STORED DATA:

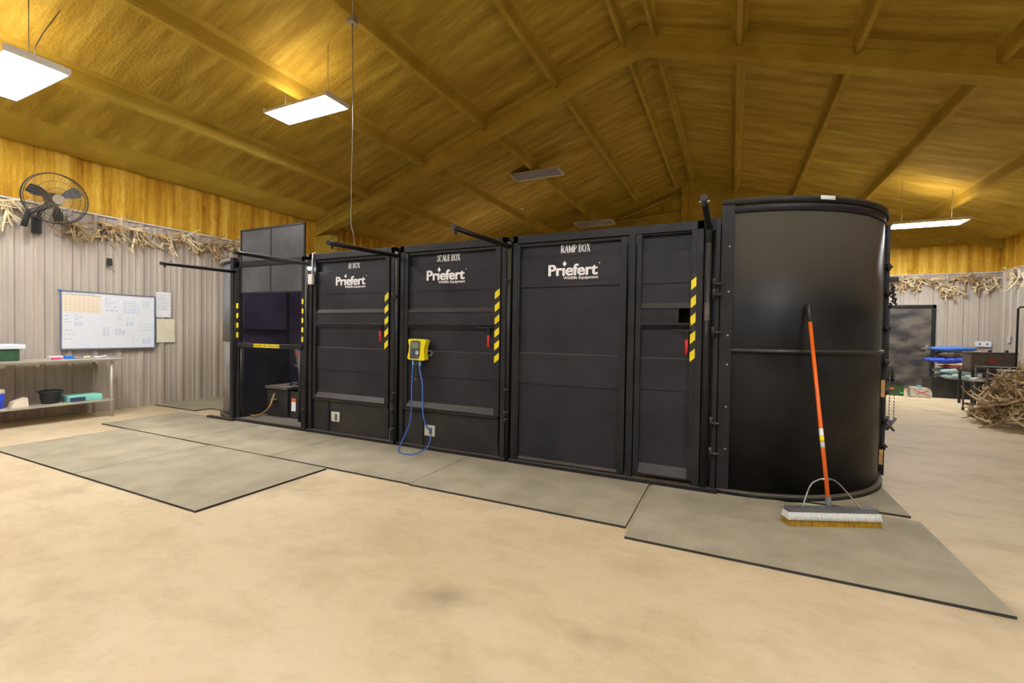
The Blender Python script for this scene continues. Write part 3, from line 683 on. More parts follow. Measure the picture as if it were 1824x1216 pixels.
# hinge post where the sheet ends
A = MB().box(1.235, 1.30, 5.43, 5.50, .05, 2.44, bev=.004).box(1.305, 1.335, 5.44, 5.50, .02, 2.40, bev=.003); A.build('hinge_post', 'black_steel', t)
A = MB()
for z in (2.0, 1.75, 1.42, 1.1, .82, .55, .3): A.tube([(1.32, 5.42, z-.03), (1.32, 5.42, z+.03)], .02, n=8).tube([(1.27, 5.42, z), (1.35, 5.42, z)], .012, n=6)
split_build(A, 'hinge', 'pipe_black', t)
for z0, z1 in ((.77, .93), (.13, .27)): B(1.285, 1.315, 5.40, 5.43, z0, z1).build('wood_shim', 'tan_wood', t)
A = MB()
for dx in (0, .035):
    for k in range(22):
        z = 1.22-k*.03; A.tube([(1.36+dx, 5.45, z), (1.365+dx, 5.45, z-.02)], .004, n=5)
A.tube([(1.34, 5.45, 1.22), (1.40, 5.45, 1.24)], .006); A.build('chain', 'chain_steel', t)
A = MB()
for k in range(7): A.tube([(1.36+rnd.uniform(-.03, .05), 5.45+rnd.uniform(-.03, .03), .5+rnd.uniform(0, .09)), (1.36+rnd.uniform(-.04, .06), 5.45, .44+rnd.uniform(0, .1))], .012, n=6)
split_build(A, 'snap_hook', 'chain_steel', t)
A = MB()
for k in range(9): A.tube([(1.35+rnd.uniform(-.01, .05), 5.46, 1.84-k*.022), (1.35+rnd.uniform(-.01, .05), 5.46, 1.80-k*.022)], .010, n=6)
A.box(1.33, 1.41, 5.45, 5.48, 1.86, 1.91, bev=.01); A.build('hook_cluster', 'fan_black', t)

t = thing('curved_panel', (-6.9, 5.0, MT), 'curved grey-black sheet panel at the left end behind the open bay', 'panel')
C2, C2Y, R2 = -6.36, 5.42, 1.25
curved('curved_sheet', C2, C2Y, R2, 180, 268, .05, 1.13, 'grey_poly', t)
curved('curved_sheet', C2, C2Y, R2+.006, 180, 268, 1.135, 2.30, 'blue_grey_poly', t)
curved('top_rim', C2, C2Y, R2+.05, 180, 268, 2.29, 2.33, 'grey_poly', t, .09)
curved('bottom_rim', C2, C2Y, R2+.035, 180, 268, MT, .055, 'dusty_panel', t, .07)

# ------------------------------------------------------------------ scale indicator and its cables
t = thing('scale_indicator', (-3.12, 4.1, 1.0), 'yellow scale indicator mounted on the scale box door', 'indicator')
A = MB()
ol = [(-.105, 1.012), (-.125, 1.03), (-.105, 1.10), (-.10, 1.16), (-.115, 1.225), (-.10, 1.24), (.10, 1.24), (.13, 1.222), (.105, 1.15), (.10, 1.09), (.11, 1.02), (.09, 1.005)]
A.prism([(-3.12+a, b) for a, b in ol], 4.05, 4.12, lambda p, a: (p[0], a, p[1])); A.build('indicator_body', 'yellow_plastic', t)
A = MB(); A.prism([(-3.12+a, b) for a, b in ((-.085, 1.03), (-.078, 1.20), (-.06, 1.222), (.04, 1.222), (.055, 1.205), (.045, 1.05), (.03, 1.025), (-.07, 1.022))], 4.043, 4.0495, lambda p, a: (p[0], a, p[1])); f_ = A.build('face_plate', 'screen_grey', t)
B(-3.18, -3.085, 4.038, 4.0425, 1.14, 1.20).build('display', 'screen_green', f_)
A = MB(); A.prism([(-3.105+.022*math.cos(i*PI/6), 1.09+.022*math.sin(i*PI/6)) for i in range(12)], 4.038, 4.0425, lambda p, a: (p[0], a, p[1])); A.build('round_key', 'key_grey', f_)
MB().tube([(-2.99, 4.12, 1.08), (-2.99, 4.17, 1.08)], .03, n=12).box(-3.1, -2.98, 4.12, 4.16, 1.07, 1.12).build('mount_knob', 'cart_grey', t)
MB().tube([(-3.19, 4.09, 1.005), (-3.19, 4.09, .95)], .014).tube([(-3.10, 4.09, 1.005), (-3.10, 4.09, .94)], .016).build('plug', 'blue_conn', t)
MB().tube([(-3.145, 4.09, 1.005), (-3.145, 4.09, .93)], .010).tube([(-3.21, 4.085, .955), (-3.09, 4.085, .955)], .005).tube([(-3.15, 4.09, .93), (-3.17, 4.1, .82), (-3.16, 4.1, .79)], .004).tube([(-3.17, 4.1, .80), (-3.14, 4.1, .775)], .012).build('bracket', 'trunk_brown', t)
def smooth(pts, n=6):
    P = [Vector(p) for p in pts]; out = []
    for i in range(len(P)-1):
        p0, p1, p2, p3 = P[max(i-1, 0)], P[i], P[i+1], P[min(i+2, len(P)-1)]
        for k in range(n):
            u = k/n; out.append(.5*((2*p1)+(-p0+p2)*u+(2*p0-5*p1+4*p2-p3)*u*u+(-p0+3*p1-3*p2+p3)*u**3))
    out.append(P[-1]); return out
MB().tube(smooth([(-3.19, 4.085, .955), (-3.20, 4.08, .75), (-3.185, 4.06, .5), (-3.20, 4.05, .3), (-3.25, 4.01, .14), (-3.28, 3.97, .035), (-3.20, 3.88, .024), (-3.08, 3.84, .024), (-2.99, 3.88, .03), (-2.93, 4.02, .08), (-2.93, 4.08, .2)]), .008, n=6).build('cable', 'blue_cable', t)
MB().tube(smooth([(-3.10, 4.085, .94), (-3.09, 4.08, .88), (-3.055, 4.08, .75), (-3.05, 4.08, .55), (-3.03, 4.07, .4), (-3.0, 4.09, .28), (-2.95, 4.1, .235)]), .009, n=6).build('cable', 'blue_cable', t)

# ------------------------------------------------------------------ push broom
t = thing('push_broom', (.66, 3.85, MT), 'push broom with orange handle leaning on the curved panel', 'broom')
HD = Vector((.60, .27, 0)).normalized(); HN = Vector((-HD.y, HD.x, 0)); HC = Vector((.655, 3.83, 0))
def hb(u0, u1, v0, v1, z0, z1, name, m_, par, bev=0, flare=0):
    A = MB(); t0 = bmesh.new(); bmesh.ops.create_cube(t0, size=1)
    for v in t0.verts:
        u = u0 if v.co.x < 0 else u1; w = v0 if v.co.y < 0 else v1; z = z0 if v.co.z < 0 else z1
        if v.co.z < 0: w += (-flare if v.co.y < 0 else flare)
        v.co = HC+HD*u+HN*w+Vector((0, 0, z))
    if bev: bmesh.ops.bevel(t0, geom=list(t0.edges), offset=bev, segments=2, affect='EDGES')
    A.take(t0); return A.build(name, m_, par)
blk = hb(-.31, .31, -.025, .035, .105, .135, 'broom_head', 'cart_grey', t, .004)
hb(-.315, .315, -.032, .04, .058, .105, 'bristles', 'bristle_white', t, 0, .012)
hb(-.315, .315, -.044, .052, MT+.001, .058, 'bristle_tips', 'bristle_gold', t, 0, .004)
# tufts along the front so the bristle skirt reads as fibre
A = MB()
for k in range(84):
    u = -.31+k*.62/83; p = HC+HD*u
    A.tube([p+HN*-.034+Vector((0, 0, .104)), p+HN*-.051+Vector((rnd.uniform(-.003, .003), 0, .060))], .0042, n=4)
q = A.build('bristle_tufts', 'bristle_white', t); q['kind'] = 'stuff'
H0 = HC+Vector((-.012, .015, .13)); H1 = Vector((.535, 4.172, 1.60))
H1 = Vector((.54, CY-math.sqrt((RR+.02)**2-.54**2)-.012, 1.59))
lp = lambda s: H0+(H1-H0)*s
MB().tube([lp(0), lp(.94)], .0135, n=12).build('handle', 'orange', t)
MB().tube([lp(.90), lp(.995), lp(1)], [.016, .016, .008], n=12).build('grip', 'black_plastic', t)
MB().tube([lp(-.01), lp(.045)], .019, n=12).build('ferrule', 'cart_grey', t)
st = MB().tube([lp(.27), lp(.36)], .0142, n=12).build('handle_label', 'white_plastic', t); MB().tube([lp(.295), lp(.325)], .0147, n=12).build('label_band', 'yellow', st)
a = lp(.125)
for s in (-1, 1): MB().tube(smooth([a+HD*s*.005, a+HD*s*.05+Vector((0, 0, -.005)), a+HD*s*.11+Vector((0, 0, -.05)), HC+HD*s*.20+Vector((0, 0, .135))]), .005, n=6).build('brace', 'steel', t)
MB().tube([a+HD*-.03, a+HD*.03], .008, n=8).build('brace_bolt', 'steel', t)

# ------------------------------------------------------------------ wall fan
t = thing('wall_fan', (-8.86, 2.9, 3.06), 'round black cage wall fan mounted high on the left wall', 'fan')
fc = Vector((-8.42, 2.93, 3.07)); fd = Vector((.93, -.02, -.18)).normalized(); fu = Vector((0, 0, 1)); fa = fd.cross(fu).normalized(); fb = fa.cross(fd).normalized()
def fp_(r, a, d): return fc+fd*d+(fa*math.cos(a)+fb*math.sin(a))*r
A = MB(); R_ = .335
for d_, r_ in ((-.05, R_), (.05, R_), (.0, R_+.004)): A.tube([fp_(r_, i*2*PI/36, d_) for i in range(37)], .005, n=5, cap=False)
for rr in (.24, .15): A.tube([fp_(rr, i*2*PI/30, .075 if rr > .2 else .09) for i in range(31)], .0025, n=4, cap=False)
A.build('cage_rings', 'fan_black', t)
A = MB()
for i in range(48):
    a_ = i*2*PI/48
    A.tube([fp_(.07, a_, .095), fp_(.2, a_+.05, .085), fp_(R_, a_+.1, .045)], .0018, n=4)
    A.tube([fp_(.07, a_, -.09), fp_(.22, a_-.03, -.09), fp_(R_, a_-.06, -.05)], .0018, n=4)
q = A.build('cage_wires', 'fan_grey', t); q['kind'] = 'stuff'
for k, a0 in enumerate((2.55, .30, 4.55)):
    A = MB(); vs = []; n = 8
    for i in range(n+1):
        r_ = .05+.25*i/n; w_ = .10+.22*math.sin(PI*min(1, i/n*.8+.1))
        for sg, dd in ((-1, -.03), (1, .03)): vs.append(fp_(r_, a0+sg*w_, dd))
    top = [v+fd*.004 for v in vs]; A.mesh(vs+top, [(2*i, 2*i+1, 2*i+3, 2*i+2) for i in range(n)]+[(2*i+2*n+2, 2*i+4+2*n, 2*i+5+2*n, 2*i+3+2*n) for i in range(n)], True)
    A.build('blade', 'fan_black', t)
MB().tube([fp_(0, 0, -.20), fp_(0, 0, -.02), fp_(0, 0, .04)], [.075, .07, .05], n=16).build('motor', 'fan_black', t)
MB().tube([fp_(0, 0, .085), fp_(0, 0, .105)], .065, n=16).build('hub_cap', 'fan_grey', t)
MB().tube([fp_(0, 0, -.15), (-8.72, 2.88, 2.93), (-8.80, 2.87, 2.82)], .022).box(-8.86, -8.80, 2.82, 2.92, 2.62, 2.86, bev=.01).build('wall_bracket', 'fan_black', t)
MB().tube([fp_(.10, 3.6, -.12), (-8.60, 2.72, 2.86), (-8.64, 2.68, 2.66)], [.03, .035, .035]).build('tilt_yoke', 'fan_black', t)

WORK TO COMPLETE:
Give again, exactly, the lines from the start of the data through the one holding "A.box(1.33, 1.41, 5.45, 5.48, 1.86, 1.91, bev=.01);"; omit the pictures.

THE COMPLETED TASK:
The Blender Python script for this scene continues. Write part 3, from line 683 on. More parts follow. Measure the picture as if it were 1824x1216 pixels.
# hinge post where the sheet ends
A = MB().box(1.235, 1.30, 5.43, 5.50, .05, 2.44, bev=.004).box(1.305, 1.335, 5.44, 5.50, .02, 2.40, bev=.003); A.build('hinge_post', 'black_steel', t)
A = MB()
for z in (2.0, 1.75, 1.42, 1.1, .82, .55, .3): A.tube([(1.32, 5.42, z-.03), (1.32, 5.42, z+.03)], .02, n=8).tube([(1.27, 5.42, z), (1.35, 5.42, z)], .012, n=6)
split_build(A, 'hinge', 'pipe_black', t)
for z0, z1 in ((.77, .93), (.13, .27)): B(1.285, 1.315, 5.40, 5.43, z0, z1).build('wood_shim', 'tan_wood', t)
A = MB()
for dx in (0, .035):
    for k in range(22):
        z = 1.22-k*.03; A.tube([(1.36+dx, 5.45, z), (1.365+dx, 5.45, z-.02)], .004, n=5)
A.tube([(1.34, 5.45, 1.22), (1.40, 5.45, 1.24)], .006); A.build('chain', 'chain_steel', t)
A = MB()
for k in range(7): A.tube([(1.36+rnd.uniform(-.03, .05), 5.45+rnd.uniform(-.03, .03), .5+rnd.uniform(0, .09)), (1.36+rnd.uniform(-.04, .06), 5.45, .44+rnd.uniform(0, .1))], .012, n=6)
split_build(A, 'snap_hook', 'chain_steel', t)
A = MB()
for k in range(9): A.tube([(1.35+rnd.uniform(-.01, .05), 5.46, 1.84-k*.022), (1.35+rnd.uniform(-.01, .05), 5.46, 1.80-k*.022)], .010, n=6)
A.box(1.33, 1.41, 5.45, 5.48, 1.86, 1.91, bev=.01); A.build('hook_cluster', 'fan_black', t)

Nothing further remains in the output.